Puede que los expertos de barra de bar proyecten en Putin el descontento y frustración que profesan a su decadente clase política, pero a un estadista no se le puede juzgar con maniqueísmos y vagos juicios morales. Putin encarna hoy al “realista supremo”. Quizá sea este el terrible miedo que infunde en quienes tratan continuamente de crear la sospecha de lo reprobables que son sus conductas e incluso juzgan los hechos a la luz de su personalidad, a la luz de su psique, ad hitlerum.
Esta no es ni pretende ser una defensa de su figura, pero sí una justa fotografía de la manipulación a la que nos somete un discurso único dominante enquistado en los medios de comunicación. No se trata de cambiar el marco atlantista hegemónico por uno de signo inverso de carácter rusófilo.

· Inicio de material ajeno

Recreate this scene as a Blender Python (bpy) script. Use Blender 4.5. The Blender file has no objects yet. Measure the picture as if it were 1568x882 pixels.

Este artículo, en definitiva, se propone polemizar tanto el modelo mental -predominante- de la situación política (contexto) que se ha cocinado entre bambalinas como el sentido común que se deriva de este. La creciente actitud beligerante por parte de la Unión Europea nos muestra cómo los marcos no sólo son marcos de percepción, sino que devienen en hechos y actitudes concretas, en marcos de actuación.
Pero aún habrá quienes -tras haber leído este artículo- sigan creyendo a pies juntillas que la cuestión del framing es una mera estrategia más del marketing político, una inocua herramienta del discurso…
A ellos les diría -parafraseando aquello de Clinton- ¡es el marco, estúpidos!